Werder Carabine Round?


#1

a few days ago i received my werder carabine from herman/munich.
i took out the 11,5x35r round of my collection and took some pictures, find one attached.
inspecting the round, some questiones entered my brain, maybe anyone can help to clear my head again … :-)

i have no idea about the manufacturer of this round …
i’m not sure if it will be a werder carabine round at all …
checking the dimmensiones with the drawing at municion.org the round should be an werder carabine ammunition, also it fits perfect when loading it to the werder carabine.

any ideas about the origin of the round ???

regards, wolfganggo …





#2

This is not my field at all but the Werder carbine should have used a case with a Mauser base. The specialists here will certainly tell us soon what cartridge you have there.


#3

The case appears to have been made by U. M. C. . Folded head design with Berdan primer.
M. Rea


#4

Hello!
I’ve got both the rifle and the pistol round, all have the same base, I had never see an other kind of base than your.
Laurent.


#5

Hi wolfganggo, this is indeed a 11,5 x 35 R Carbine & Pistol M/69 round and I’m aware of only two manufacturers: Utendoerffer and Gévelot (there are also rounds loaded by Hauptlaboratorium München). The base of yours looks like a French product.


#6

I believe the UMC-type folded head case is correct for the Werder pistol-carbine cartridge. The cartridge was in production before development of the solid head A-base cartridge case, tho I’m sure that type could have been used in later production. Jack


#7

I agree with Fede. Utendoerffer was the original producer of this round shortly after the longer M69 11.5x50R Bavarian Werder - I believe the first solid case CF cartridge adopted by the military anywhere in the world. Gevelot also produced this later.

Heinrich Utendoerffer pioneered this “light” folded case construction type, later adopted by others ; Gevelot and likely UMC. They all look very similar but I have not heard of US production of this case type but I am happy to see evidence to the contrary.


#8

Late in 1868 Bavaria tested a Berdan rifle chambered for a .45 caliber Berdan 1868 patent cartridge and it seems evident that although they rejected the weapon, they liked the bullet diameter and cartridge case construction. I have no evidence of this, but Utendoerffer probably payed patent royalties to Hiram Berdan for using his case construction.

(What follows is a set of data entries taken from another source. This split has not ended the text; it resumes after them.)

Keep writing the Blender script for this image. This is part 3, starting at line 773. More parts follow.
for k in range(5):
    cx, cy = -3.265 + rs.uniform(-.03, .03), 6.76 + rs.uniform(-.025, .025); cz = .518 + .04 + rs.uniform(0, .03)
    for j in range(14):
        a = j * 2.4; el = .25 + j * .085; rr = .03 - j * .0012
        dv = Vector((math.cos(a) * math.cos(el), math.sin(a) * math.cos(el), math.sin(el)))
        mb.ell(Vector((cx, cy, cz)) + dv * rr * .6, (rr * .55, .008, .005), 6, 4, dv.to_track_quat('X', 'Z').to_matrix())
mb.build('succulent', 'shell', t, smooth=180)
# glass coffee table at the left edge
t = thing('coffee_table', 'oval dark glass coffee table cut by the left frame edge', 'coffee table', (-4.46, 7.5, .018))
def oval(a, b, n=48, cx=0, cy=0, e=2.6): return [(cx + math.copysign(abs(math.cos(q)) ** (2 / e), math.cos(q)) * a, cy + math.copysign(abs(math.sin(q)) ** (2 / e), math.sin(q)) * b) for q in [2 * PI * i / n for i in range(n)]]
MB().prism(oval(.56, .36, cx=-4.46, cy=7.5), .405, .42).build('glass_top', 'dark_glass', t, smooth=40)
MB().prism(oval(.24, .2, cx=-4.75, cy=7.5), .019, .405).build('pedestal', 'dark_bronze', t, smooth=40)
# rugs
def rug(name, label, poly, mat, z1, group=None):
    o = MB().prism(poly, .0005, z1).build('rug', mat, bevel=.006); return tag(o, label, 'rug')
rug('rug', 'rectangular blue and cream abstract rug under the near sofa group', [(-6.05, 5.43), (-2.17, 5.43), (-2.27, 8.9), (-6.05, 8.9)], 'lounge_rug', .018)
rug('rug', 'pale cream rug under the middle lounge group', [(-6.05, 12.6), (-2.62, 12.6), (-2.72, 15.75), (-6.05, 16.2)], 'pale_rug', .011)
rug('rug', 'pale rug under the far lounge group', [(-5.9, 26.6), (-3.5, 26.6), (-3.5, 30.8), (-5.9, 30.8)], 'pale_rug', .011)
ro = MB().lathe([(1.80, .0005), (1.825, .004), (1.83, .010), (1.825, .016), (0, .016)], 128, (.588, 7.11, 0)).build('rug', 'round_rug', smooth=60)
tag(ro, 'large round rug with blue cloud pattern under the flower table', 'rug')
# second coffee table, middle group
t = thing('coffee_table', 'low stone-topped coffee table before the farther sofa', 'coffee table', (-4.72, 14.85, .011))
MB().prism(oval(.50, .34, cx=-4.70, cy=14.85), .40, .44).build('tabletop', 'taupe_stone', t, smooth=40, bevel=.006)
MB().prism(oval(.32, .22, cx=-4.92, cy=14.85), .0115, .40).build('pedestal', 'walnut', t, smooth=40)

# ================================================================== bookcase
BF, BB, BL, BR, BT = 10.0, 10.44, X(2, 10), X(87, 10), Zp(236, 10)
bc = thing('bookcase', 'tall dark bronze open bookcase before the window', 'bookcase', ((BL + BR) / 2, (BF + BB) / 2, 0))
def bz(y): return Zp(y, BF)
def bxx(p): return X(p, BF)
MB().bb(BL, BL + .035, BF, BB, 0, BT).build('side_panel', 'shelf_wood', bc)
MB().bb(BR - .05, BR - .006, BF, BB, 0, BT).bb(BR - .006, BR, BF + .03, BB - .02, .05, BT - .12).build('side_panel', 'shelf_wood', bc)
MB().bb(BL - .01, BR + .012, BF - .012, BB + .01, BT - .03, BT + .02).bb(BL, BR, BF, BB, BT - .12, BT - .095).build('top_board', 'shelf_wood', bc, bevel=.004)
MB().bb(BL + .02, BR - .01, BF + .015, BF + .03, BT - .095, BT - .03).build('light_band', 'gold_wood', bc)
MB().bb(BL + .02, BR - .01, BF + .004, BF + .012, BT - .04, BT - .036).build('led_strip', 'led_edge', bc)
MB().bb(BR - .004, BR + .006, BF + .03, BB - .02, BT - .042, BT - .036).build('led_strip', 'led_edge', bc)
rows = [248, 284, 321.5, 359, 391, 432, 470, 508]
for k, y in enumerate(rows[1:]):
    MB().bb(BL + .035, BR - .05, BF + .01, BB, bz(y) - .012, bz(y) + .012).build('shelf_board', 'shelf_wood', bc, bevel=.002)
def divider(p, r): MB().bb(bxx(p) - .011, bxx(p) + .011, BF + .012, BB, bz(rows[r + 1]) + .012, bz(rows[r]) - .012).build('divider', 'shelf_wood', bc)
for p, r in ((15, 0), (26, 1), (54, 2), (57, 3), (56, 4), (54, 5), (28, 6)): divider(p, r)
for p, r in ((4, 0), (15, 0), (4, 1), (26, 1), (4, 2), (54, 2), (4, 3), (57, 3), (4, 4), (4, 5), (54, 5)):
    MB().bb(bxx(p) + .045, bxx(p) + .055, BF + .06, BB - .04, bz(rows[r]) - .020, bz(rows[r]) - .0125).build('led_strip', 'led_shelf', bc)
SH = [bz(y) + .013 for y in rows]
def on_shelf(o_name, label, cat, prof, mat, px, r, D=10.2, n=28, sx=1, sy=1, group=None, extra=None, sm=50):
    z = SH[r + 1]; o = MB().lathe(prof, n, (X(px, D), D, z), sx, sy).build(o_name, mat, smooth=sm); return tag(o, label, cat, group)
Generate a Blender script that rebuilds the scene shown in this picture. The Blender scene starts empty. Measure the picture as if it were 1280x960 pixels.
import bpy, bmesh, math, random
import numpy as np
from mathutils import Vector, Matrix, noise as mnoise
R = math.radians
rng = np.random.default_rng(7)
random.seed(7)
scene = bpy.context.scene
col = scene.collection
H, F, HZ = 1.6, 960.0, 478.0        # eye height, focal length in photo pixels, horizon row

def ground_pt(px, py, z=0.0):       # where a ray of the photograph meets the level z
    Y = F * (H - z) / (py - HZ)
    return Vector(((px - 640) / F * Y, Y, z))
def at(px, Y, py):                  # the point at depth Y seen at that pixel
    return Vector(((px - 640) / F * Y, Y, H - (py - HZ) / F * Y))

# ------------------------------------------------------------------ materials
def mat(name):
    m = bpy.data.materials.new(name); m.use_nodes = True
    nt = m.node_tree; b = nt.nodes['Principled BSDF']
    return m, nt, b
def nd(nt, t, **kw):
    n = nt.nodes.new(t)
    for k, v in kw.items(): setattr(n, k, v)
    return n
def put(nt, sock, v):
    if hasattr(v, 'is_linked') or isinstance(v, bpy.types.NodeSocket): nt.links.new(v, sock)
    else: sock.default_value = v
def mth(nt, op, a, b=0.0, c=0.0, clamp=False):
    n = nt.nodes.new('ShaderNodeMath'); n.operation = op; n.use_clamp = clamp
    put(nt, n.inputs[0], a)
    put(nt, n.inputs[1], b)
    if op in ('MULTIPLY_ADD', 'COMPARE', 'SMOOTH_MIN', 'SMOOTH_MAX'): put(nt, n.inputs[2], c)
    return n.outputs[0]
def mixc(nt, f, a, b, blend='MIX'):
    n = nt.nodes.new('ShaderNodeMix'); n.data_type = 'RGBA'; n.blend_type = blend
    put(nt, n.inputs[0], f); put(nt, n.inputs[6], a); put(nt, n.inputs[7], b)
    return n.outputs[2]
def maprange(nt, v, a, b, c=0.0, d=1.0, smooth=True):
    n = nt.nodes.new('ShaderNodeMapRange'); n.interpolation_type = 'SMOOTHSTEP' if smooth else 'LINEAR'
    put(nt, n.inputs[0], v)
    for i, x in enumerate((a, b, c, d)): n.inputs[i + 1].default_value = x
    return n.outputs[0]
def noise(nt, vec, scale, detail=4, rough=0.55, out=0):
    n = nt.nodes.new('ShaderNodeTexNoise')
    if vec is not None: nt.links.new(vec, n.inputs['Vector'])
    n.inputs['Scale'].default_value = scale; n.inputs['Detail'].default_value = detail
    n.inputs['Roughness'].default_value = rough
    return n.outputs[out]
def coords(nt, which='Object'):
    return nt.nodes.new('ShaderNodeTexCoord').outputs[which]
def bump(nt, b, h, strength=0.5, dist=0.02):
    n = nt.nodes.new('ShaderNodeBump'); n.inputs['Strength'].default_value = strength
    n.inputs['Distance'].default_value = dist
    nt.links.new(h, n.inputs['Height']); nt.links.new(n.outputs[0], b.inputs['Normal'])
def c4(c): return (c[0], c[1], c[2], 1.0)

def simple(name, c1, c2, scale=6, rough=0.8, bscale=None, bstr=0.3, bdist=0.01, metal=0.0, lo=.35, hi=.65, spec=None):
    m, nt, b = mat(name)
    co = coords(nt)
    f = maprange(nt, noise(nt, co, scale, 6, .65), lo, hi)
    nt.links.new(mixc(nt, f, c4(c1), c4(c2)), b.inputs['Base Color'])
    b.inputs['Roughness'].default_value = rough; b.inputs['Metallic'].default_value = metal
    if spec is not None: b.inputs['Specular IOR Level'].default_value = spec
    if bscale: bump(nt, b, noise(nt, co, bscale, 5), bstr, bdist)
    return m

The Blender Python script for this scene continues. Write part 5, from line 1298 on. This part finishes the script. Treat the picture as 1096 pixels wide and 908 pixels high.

This is a comparison between Berdan’s 1868 patent and a 11.5 x 50 R Werder M/69 case:


#9

Hello!
My bullets like yours seems to be in really nice conditions for such old cartridges (In the book “les cartouches pour fusil et mitrailleuses” the bullets looks different) Do you think they are reloaded?
Laurent


#10

Could the nice condition of the lead bullets be due to grease or wax covering the surface? The enemy of lead is oxidation, protect the surface and it lasts much longer.

gravelbelly


#11

gentleman thank you for your replies
i’m not the kind of spezialist who can give answers to upcomming questionesm, sorry …

has anyone a book recomendation for me, i’m interested in learning more about this rounds and rifles …

regards wolfganggo …


#12

Dieter Storz: Deutsche Militärgewehre, Band 1. Verlag Militaria, Wien. (www.militaria.at)

The freshly published book covers the Werder weapons as well as Gewehr 71.
My copy is still on order, but if this is comparable in quality to his book on Gewehr 98, it is absolutely outstanding.
Dieter Storz is the firearms curator at Bayerisches Armeemuseum, Ingolstadt. If anyone is in a position to know about Werder arms, it is him.